Sometime later, the sound of the hatch in the metal door rattling open woke me and a voice said, “Wake up, Christian, you’ll be leaving us soon.”

“Haha!” I thought, “They’ve added two and two and arrived at four. So, back to Winton House it’ll be then.”

Another short while later and a key turned in the lock and I was led back to the custody suite where I found the other three reprobates, all smiling and looking as though they’d also been sleeping off a fruit machine hangover.

We were returned our possessions one at a time – minus the cash – and each of us signed to say we’d received them. We were then bundled back into the meatwagon to be driven to Cowes, the island’s main port. I was interested to see how we’d be ferried across The Solent – surely not locked in the meatwagon?

It wasn’t long before I discovered we’d be ferried across in a police launch. How very bloody exciting…and it really was.

This launch was like a huge speedboat with the rear three-quarters of the craft open-plan, there was a very simple cabin behind a windscreen at its front end. The captain of the launch called us to the mini-cabin and showed us the navigation screen.

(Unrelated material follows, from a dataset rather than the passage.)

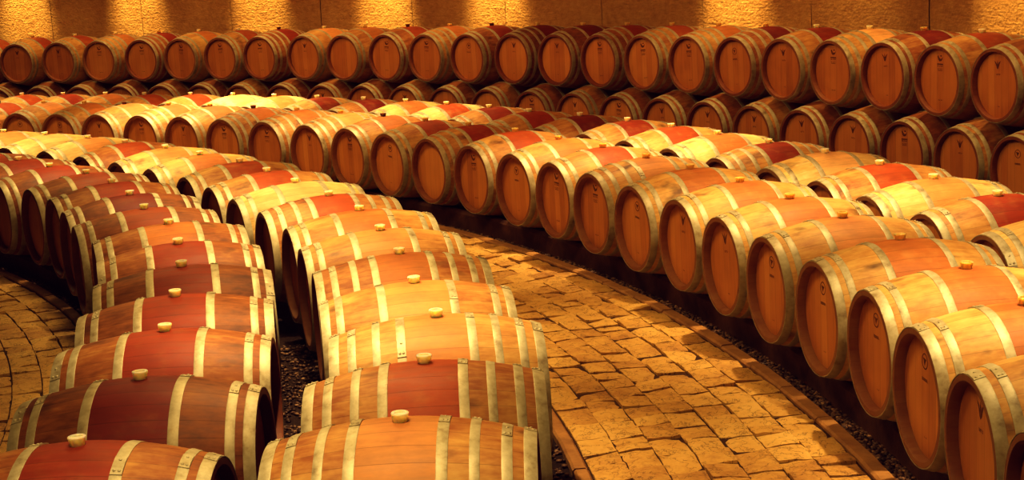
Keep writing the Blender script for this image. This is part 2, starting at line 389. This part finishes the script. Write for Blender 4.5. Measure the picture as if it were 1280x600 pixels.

This consisted of a glowing round screen, it was an orange/brown kind of colour I remember.

“You see the centre of the circle, boys?"

“Yes,” we all agreed, completely in awe of this whole exciting experience, flying across the waves back towards Southampton.

“Well, that’s us…in the centre. And you see the map moving around us? That’s the coastline and all the dots you see are other vessels and obstacles to be avoided. I can actually navigate simply by looking at the screen.”

“Wow!” We were all very impressed by this and, looking back today, that experience alone almost made the whole escapade worthwhile.

It was dusk when we’d embarked and it was getting dark as we approached Southampton’s docks. I enjoyed the salty sea air and wind on my face, only this time with a distinct absence of freedom. It really didn’t matter, though, because mostly these little adventures I experienced served a couple of purposes.

On the one hand, they were a wonderful release from the day-to-day of whichever approved school I happened to be absconding from at the time and, on the other – unbeknown to me at that time – I was learning the most valuable life lesson ever, one the fellow junkies and criminals in my home town never learned: that no matter where I am in the world, no matter how little I have in my wallet or my pockets, everything will be fine…I’ll be okay.

I one hundred per cent attribute these early escapades as a training ground for my future escapes from my home town when I’d had enough of the drugs and crime; my following the convoys to various festivals all over the UK in the eighties; sojourns to France, Portugal, or Italy for months with just a guitar or saxophone and a sleeping bag.

I just find it ironic it took such a circuitous route to arrive at a freedom those from my home town never discovered. I’ve given this plenty of thought since escaping the drugs-crime nexus: had I not become the violent delinquent youth the authorities felt it necessary to remove from society, I’d probably still be trapped in that home town looking like the near-skeletons I used to inject drugs with all those years ago, those who never learned it was fine to abscond, or that everything will be okay if you simply trust and have faith in yourself.